[START]
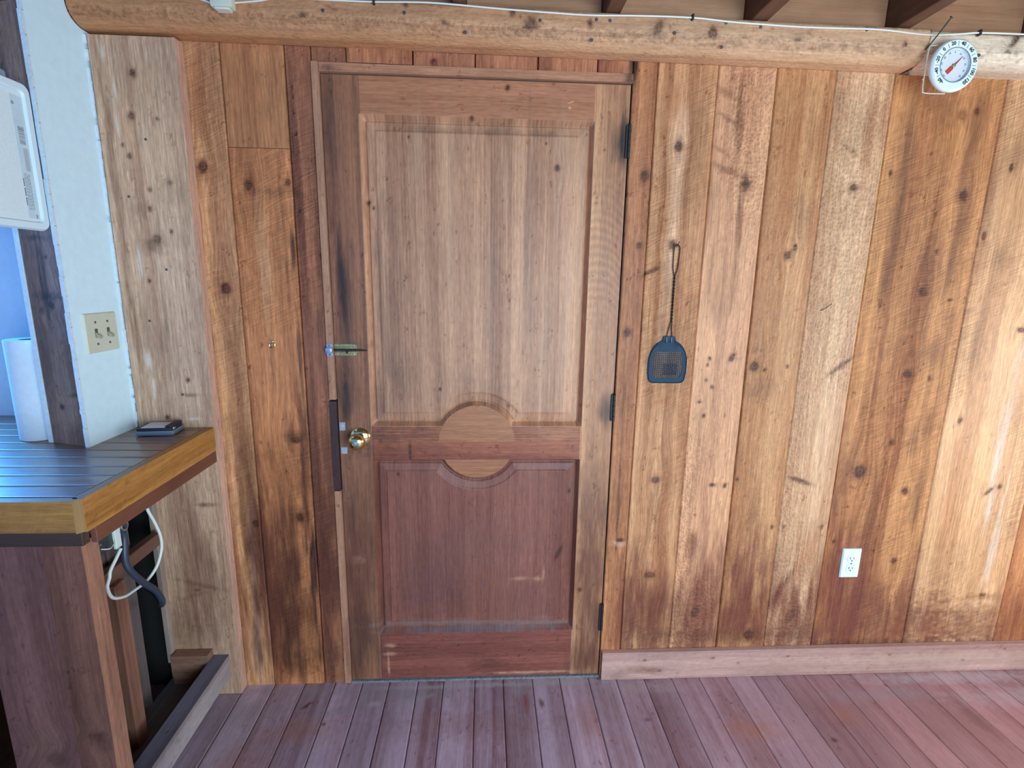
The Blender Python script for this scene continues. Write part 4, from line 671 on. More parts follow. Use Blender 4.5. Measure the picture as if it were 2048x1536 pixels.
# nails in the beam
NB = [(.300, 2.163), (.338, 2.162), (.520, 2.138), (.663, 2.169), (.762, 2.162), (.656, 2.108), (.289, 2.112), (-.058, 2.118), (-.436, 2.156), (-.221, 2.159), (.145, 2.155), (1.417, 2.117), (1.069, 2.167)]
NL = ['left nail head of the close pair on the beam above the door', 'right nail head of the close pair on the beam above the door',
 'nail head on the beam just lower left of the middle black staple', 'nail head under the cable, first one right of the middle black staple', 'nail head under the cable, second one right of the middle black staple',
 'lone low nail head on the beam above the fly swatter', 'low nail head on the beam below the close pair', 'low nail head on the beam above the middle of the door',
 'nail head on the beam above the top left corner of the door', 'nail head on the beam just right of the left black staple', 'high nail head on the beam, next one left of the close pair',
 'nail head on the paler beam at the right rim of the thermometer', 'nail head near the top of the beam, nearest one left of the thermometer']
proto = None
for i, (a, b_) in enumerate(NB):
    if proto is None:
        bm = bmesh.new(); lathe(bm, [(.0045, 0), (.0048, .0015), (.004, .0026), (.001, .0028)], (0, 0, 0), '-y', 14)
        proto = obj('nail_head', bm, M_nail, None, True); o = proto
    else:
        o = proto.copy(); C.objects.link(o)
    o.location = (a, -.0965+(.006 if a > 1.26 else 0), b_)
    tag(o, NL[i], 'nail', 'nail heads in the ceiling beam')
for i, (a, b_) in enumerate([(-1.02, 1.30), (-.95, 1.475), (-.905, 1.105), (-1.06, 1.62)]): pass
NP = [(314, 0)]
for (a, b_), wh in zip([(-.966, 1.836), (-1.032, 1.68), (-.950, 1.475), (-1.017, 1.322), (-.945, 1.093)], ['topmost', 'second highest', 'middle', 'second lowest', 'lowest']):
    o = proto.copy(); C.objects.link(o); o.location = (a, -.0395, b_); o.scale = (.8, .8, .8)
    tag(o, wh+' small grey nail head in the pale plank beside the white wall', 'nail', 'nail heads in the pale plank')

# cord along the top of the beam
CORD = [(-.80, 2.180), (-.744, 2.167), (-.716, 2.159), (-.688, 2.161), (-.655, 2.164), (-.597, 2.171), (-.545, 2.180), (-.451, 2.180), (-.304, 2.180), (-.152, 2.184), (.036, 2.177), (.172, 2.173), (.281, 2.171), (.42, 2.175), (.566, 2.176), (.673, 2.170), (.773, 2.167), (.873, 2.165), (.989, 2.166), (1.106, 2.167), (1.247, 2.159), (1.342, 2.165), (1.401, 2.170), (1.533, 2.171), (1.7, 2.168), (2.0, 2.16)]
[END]
Aim
Extract all the data above exactly, excluding every picture.

Exercise answer
The Blender Python script for this scene continues. Write part 4, from line 671 on. More parts follow. Use Blender 4.5. Measure the picture as if it were 2048x1536 pixels.
# nails in the beam
NB = [(.300, 2.163), (.338, 2.162), (.520, 2.138), (.663, 2.169), (.762, 2.162), (.656, 2.108), (.289, 2.112), (-.058, 2.118), (-.436, 2.156), (-.221, 2.159), (.145, 2.155), (1.417, 2.117), (1.069, 2.167)]
NL = ['left nail head of the close pair on the beam above the door', 'right nail head of the close pair on the beam above the door',
 'nail head on the beam just lower left of the middle black staple', 'nail head under the cable, first one right of the middle black staple', 'nail head under the cable, second one right of the middle black staple',
 'lone low nail head on the beam above the fly swatter', 'low nail head on the beam below the close pair', 'low nail head on the beam above the middle of the door',
 'nail head on the beam above the top left corner of the door', 'nail head on the beam just right of the left black staple', 'high nail head on the beam, next one left of the close pair',
 'nail head on the paler beam at the right rim of the thermometer', 'nail head near the top of the beam, nearest one left of the thermometer']
proto = None
for i, (a, b_) in enumerate(NB):
    if proto is None:
        bm = bmesh.new(); lathe(bm, [(.0045, 0), (.0048, .0015), (.004, .0026), (.001, .0028)], (0, 0, 0), '-y', 14)
        proto = obj('nail_head', bm, M_nail, None, True); o = proto
    else:
        o = proto.copy(); C.objects.link(o)
    o.location = (a, -.0965+(.006 if a > 1.26 else 0), b_)
    tag(o, NL[i], 'nail', 'nail heads in the ceiling beam')
for i, (a, b_) in enumerate([(-1.02, 1.30), (-.95, 1.475), (-.905, 1.105), (-1.06, 1.62)]): pass
NP = [(314, 0)]
for (a, b_), wh in zip([(-.966, 1.836), (-1.032, 1.68), (-.950, 1.475), (-1.017, 1.322), (-.945, 1.093)], ['topmost', 'second highest', 'middle', 'second lowest', 'lowest']):
    o = proto.copy(); C.objects.link(o); o.location = (a, -.0395, b_); o.scale = (.8, .8, .8)
    tag(o, wh+' small grey nail head in the pale plank beside the white wall', 'nail', 'nail heads in the pale plank')

# cord along the top of the beam
CORD = [(-.80, 2.180), (-.744, 2.167), (-.716, 2.159), (-.688, 2.161), (-.655, 2.164), (-.597, 2.171), (-.545, 2.180), (-.451, 2.180), (-.304, 2.180), (-.152, 2.184), (.036, 2.177), (.172, 2.173), (.281, 2.171), (.42, 2.175), (.566, 2.176), (.673, 2.170), (.773, 2.167), (.873, 2.165), (.989, 2.166), (1.106, 2.167), (1.247, 2.159), (1.342, 2.165), (1.401, 2.170), (1.533, 2.171), (1.7, 2.168), (2.0, 2.16)]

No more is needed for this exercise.